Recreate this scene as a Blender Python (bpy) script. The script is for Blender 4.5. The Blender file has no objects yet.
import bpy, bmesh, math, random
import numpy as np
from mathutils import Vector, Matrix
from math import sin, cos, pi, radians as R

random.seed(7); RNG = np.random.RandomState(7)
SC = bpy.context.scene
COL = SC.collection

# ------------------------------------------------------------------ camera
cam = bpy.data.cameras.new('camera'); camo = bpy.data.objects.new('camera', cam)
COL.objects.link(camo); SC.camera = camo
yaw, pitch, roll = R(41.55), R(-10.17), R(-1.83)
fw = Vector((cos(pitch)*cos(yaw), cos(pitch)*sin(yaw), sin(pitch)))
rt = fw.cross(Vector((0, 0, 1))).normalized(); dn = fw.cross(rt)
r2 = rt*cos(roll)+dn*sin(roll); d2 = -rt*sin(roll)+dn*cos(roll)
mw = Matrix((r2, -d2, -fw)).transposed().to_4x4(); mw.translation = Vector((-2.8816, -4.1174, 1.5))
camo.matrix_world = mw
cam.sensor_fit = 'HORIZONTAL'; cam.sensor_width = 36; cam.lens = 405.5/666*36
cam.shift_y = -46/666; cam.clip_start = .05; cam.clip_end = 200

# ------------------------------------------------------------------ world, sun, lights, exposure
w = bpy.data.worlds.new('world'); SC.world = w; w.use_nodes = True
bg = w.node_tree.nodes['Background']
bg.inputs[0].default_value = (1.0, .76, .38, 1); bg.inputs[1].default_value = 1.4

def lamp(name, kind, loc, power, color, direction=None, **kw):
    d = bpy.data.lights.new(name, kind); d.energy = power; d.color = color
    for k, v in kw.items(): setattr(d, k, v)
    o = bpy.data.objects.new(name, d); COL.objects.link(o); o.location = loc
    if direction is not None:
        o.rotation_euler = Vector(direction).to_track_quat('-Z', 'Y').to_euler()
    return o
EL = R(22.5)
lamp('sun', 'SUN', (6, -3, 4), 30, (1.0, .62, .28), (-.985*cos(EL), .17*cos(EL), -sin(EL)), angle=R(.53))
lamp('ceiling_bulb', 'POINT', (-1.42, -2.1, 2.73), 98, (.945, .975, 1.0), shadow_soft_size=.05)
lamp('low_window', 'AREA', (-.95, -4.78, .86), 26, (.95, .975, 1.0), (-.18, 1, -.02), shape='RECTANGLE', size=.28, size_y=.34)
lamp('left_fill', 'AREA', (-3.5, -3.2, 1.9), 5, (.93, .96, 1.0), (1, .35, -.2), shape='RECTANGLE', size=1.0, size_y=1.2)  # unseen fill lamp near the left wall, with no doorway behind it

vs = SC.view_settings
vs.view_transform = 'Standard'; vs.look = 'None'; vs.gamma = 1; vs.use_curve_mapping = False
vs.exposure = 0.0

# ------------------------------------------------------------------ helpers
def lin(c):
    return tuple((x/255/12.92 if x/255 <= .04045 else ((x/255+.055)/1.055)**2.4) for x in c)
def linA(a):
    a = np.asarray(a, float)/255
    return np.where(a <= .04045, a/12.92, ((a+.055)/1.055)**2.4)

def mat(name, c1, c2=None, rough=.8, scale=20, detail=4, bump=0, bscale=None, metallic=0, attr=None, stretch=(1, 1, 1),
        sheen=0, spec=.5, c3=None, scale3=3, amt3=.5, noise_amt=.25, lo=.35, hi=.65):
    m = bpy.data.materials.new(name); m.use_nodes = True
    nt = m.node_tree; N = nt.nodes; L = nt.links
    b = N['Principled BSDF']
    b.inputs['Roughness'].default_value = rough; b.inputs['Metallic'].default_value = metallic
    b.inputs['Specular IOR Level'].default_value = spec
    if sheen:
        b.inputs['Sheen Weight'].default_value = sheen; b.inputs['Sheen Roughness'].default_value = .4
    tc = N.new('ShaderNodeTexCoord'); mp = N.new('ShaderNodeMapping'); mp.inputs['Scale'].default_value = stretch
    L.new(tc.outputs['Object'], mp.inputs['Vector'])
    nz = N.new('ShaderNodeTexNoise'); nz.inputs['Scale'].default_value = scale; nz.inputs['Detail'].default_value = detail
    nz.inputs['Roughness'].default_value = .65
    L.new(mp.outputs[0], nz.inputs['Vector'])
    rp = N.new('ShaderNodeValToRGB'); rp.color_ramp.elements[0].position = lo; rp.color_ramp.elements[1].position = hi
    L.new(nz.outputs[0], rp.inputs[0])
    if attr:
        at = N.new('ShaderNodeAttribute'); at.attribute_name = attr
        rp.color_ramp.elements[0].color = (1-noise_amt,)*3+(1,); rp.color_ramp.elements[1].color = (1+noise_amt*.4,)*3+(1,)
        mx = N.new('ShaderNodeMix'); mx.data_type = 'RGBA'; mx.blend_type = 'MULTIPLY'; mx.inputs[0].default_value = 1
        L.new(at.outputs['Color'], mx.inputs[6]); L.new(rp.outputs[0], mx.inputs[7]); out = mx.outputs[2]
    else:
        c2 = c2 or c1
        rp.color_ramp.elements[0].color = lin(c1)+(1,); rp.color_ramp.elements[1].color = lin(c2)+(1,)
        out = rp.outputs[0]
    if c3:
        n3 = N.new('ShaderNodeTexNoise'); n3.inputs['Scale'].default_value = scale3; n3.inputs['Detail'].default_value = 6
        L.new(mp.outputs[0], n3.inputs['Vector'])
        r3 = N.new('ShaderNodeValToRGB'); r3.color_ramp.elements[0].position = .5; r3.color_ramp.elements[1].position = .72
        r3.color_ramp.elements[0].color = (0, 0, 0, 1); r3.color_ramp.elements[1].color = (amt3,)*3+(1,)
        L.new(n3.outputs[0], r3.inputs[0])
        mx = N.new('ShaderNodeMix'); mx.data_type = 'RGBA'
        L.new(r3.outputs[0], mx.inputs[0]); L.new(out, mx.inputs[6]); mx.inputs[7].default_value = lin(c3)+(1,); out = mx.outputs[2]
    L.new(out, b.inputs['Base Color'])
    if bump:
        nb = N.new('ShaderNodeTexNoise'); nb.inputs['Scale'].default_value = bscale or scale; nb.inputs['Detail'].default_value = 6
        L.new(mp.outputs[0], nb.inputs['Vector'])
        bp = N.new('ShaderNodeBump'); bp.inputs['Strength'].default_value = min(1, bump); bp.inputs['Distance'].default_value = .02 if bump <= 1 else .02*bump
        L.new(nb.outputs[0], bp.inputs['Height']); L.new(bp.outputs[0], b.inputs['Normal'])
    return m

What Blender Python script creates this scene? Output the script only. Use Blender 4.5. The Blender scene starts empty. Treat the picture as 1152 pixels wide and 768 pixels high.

- Challenge:
In this exercise, repeat all entries exactly.

- Written solution:
Recreate this scene as a Blender Python (bpy) script. The script is for Blender 4.5. The Blender file has no objects yet.
import bpy, bmesh, math, random
import numpy as np
from mathutils import Vector, Matrix
from math import sin, cos, pi, radians as R

random.seed(7); RNG = np.random.RandomState(7)
SC = bpy.context.scene
COL = SC.collection

# ------------------------------------------------------------------ camera
cam = bpy.data.cameras.new('camera'); camo = bpy.data.objects.new('camera', cam)
COL.objects.link(camo); SC.camera = camo
yaw, pitch, roll = R(41.55), R(-10.17), R(-1.83)
fw = Vector((cos(pitch)*cos(yaw), cos(pitch)*sin(yaw), sin(pitch)))
rt = fw.cross(Vector((0, 0, 1))).normalized(); dn = fw.cross(rt)
r2 = rt*cos(roll)+dn*sin(roll); d2 = -rt*sin(roll)+dn*cos(roll)
mw = Matrix((r2, -d2, -fw)).transposed().to_4x4(); mw.translation = Vector((-2.8816, -4.1174, 1.5))
camo.matrix_world = mw
cam.sensor_fit = 'HORIZONTAL'; cam.sensor_width = 36; cam.lens = 405.5/666*36
cam.shift_y = -46/666; cam.clip_start = .05; cam.clip_end = 200

# ------------------------------------------------------------------ world, sun, lights, exposure
w = bpy.data.worlds.new('world'); SC.world = w; w.use_nodes = True
bg = w.node_tree.nodes['Background']
bg.inputs[0].default_value = (1.0, .76, .38, 1); bg.inputs[1].default_value = 1.4

def lamp(name, kind, loc, power, color, direction=None, **kw):
    d = bpy.data.lights.new(name, kind); d.energy = power; d.color = color
    for k, v in kw.items(): setattr(d, k, v)
    o = bpy.data.objects.new(name, d); COL.objects.link(o); o.location = loc
    if direction is not None:
        o.rotation_euler = Vector(direction).to_track_quat('-Z', 'Y').to_euler()
    return o
EL = R(22.5)
lamp('sun', 'SUN', (6, -3, 4), 30, (1.0, .62, .28), (-.985*cos(EL), .17*cos(EL), -sin(EL)), angle=R(.53))
lamp('ceiling_bulb', 'POINT', (-1.42, -2.1, 2.73), 98, (.945, .975, 1.0), shadow_soft_size=.05)
lamp('low_window', 'AREA', (-.95, -4.78, .86), 26, (.95, .975, 1.0), (-.18, 1, -.02), shape='RECTANGLE', size=.28, size_y=.34)
lamp('left_fill', 'AREA', (-3.5, -3.2, 1.9), 5, (.93, .96, 1.0), (1, .35, -.2), shape='RECTANGLE', size=1.0, size_y=1.2)  # unseen fill lamp near the left wall, with no doorway behind it

vs = SC.view_settings
vs.view_transform = 'Standard'; vs.look = 'None'; vs.gamma = 1; vs.use_curve_mapping = False
vs.exposure = 0.0

# ------------------------------------------------------------------ helpers
def lin(c):
    return tuple((x/255/12.92 if x/255 <= .04045 else ((x/255+.055)/1.055)**2.4) for x in c)
def linA(a):
    a = np.asarray(a, float)/255
    return np.where(a <= .04045, a/12.92, ((a+.055)/1.055)**2.4)

def mat(name, c1, c2=None, rough=.8, scale=20, detail=4, bump=0, bscale=None, metallic=0, attr=None, stretch=(1, 1, 1),
        sheen=0, spec=.5, c3=None, scale3=3, amt3=.5, noise_amt=.25, lo=.35, hi=.65):
    m = bpy.data.materials.new(name); m.use_nodes = True
    nt = m.node_tree; N = nt.nodes; L = nt.links
    b = N['Principled BSDF']
    b.inputs['Roughness'].default_value = rough; b.inputs['Metallic'].default_value = metallic
    b.inputs['Specular IOR Level'].default_value = spec
    if sheen:
        b.inputs['Sheen Weight'].default_value = sheen; b.inputs['Sheen Roughness'].default_value = .4
    tc = N.new('ShaderNodeTexCoord'); mp = N.new('ShaderNodeMapping'); mp.inputs['Scale'].default_value = stretch
    L.new(tc.outputs['Object'], mp.inputs['Vector'])
    nz = N.new('ShaderNodeTexNoise'); nz.inputs['Scale'].default_value = scale; nz.inputs['Detail'].default_value = detail
    nz.inputs['Roughness'].default_value = .65
    L.new(mp.outputs[0], nz.inputs['Vector'])
    rp = N.new('ShaderNodeValToRGB'); rp.color_ramp.elements[0].position = lo; rp.color_ramp.elements[1].position = hi
    L.new(nz.outputs[0], rp.inputs[0])
    if attr:
        at = N.new('ShaderNodeAttribute'); at.attribute_name = attr
        rp.color_ramp.elements[0].color = (1-noise_amt,)*3+(1,); rp.color_ramp.elements[1].color = (1+noise_amt*.4,)*3+(1,)
        mx = N.new('ShaderNodeMix'); mx.data_type = 'RGBA'; mx.blend_type = 'MULTIPLY'; mx.inputs[0].default_value = 1
        L.new(at.outputs['Color'], mx.inputs[6]); L.new(rp.outputs[0], mx.inputs[7]); out = mx.outputs[2]
    else:
        c2 = c2 or c1
        rp.color_ramp.elements[0].color = lin(c1)+(1,); rp.color_ramp.elements[1].color = lin(c2)+(1,)
        out = rp.outputs[0]
    if c3:
        n3 = N.new('ShaderNodeTexNoise'); n3.inputs['Scale'].default_value = scale3; n3.inputs['Detail'].default_value = 6
        L.new(mp.outputs[0], n3.inputs['Vector'])
        r3 = N.new('ShaderNodeValToRGB'); r3.color_ramp.elements[0].position = .5; r3.color_ramp.elements[1].position = .72
        r3.color_ramp.elements[0].color = (0, 0, 0, 1); r3.color_ramp.elements[1].color = (amt3,)*3+(1,)
        L.new(n3.outputs[0], r3.inputs[0])
        mx = N.new('ShaderNodeMix'); mx.data_type = 'RGBA'
        L.new(r3.outputs[0], mx.inputs[0]); L.new(out, mx.inputs[6]); mx.inputs[7].default_value = lin(c3)+(1,); out = mx.outputs[2]
    L.new(out, b.inputs['Base Color'])
    if bump:
        nb = N.new('ShaderNodeTexNoise'); nb.inputs['Scale'].default_value = bscale or scale; nb.inputs['Detail'].default_value = 6
        L.new(mp.outputs[0], nb.inputs['Vector'])
        bp = N.new('ShaderNodeBump'); bp.inputs['Strength'].default_value = min(1, bump); bp.inputs['Distance'].default_value = .02 if bump <= 1 else .02*bump
        L.new(nb.outputs[0], bp.inputs['Height']); L.new(bp.outputs[0], b.inputs['Normal'])
    return m

What Blender Python script creates this scene? Output the script only. Use Blender 4.5. The Blender scene starts empty. Treat the picture as 1152 pixels wide and 768 pixels high.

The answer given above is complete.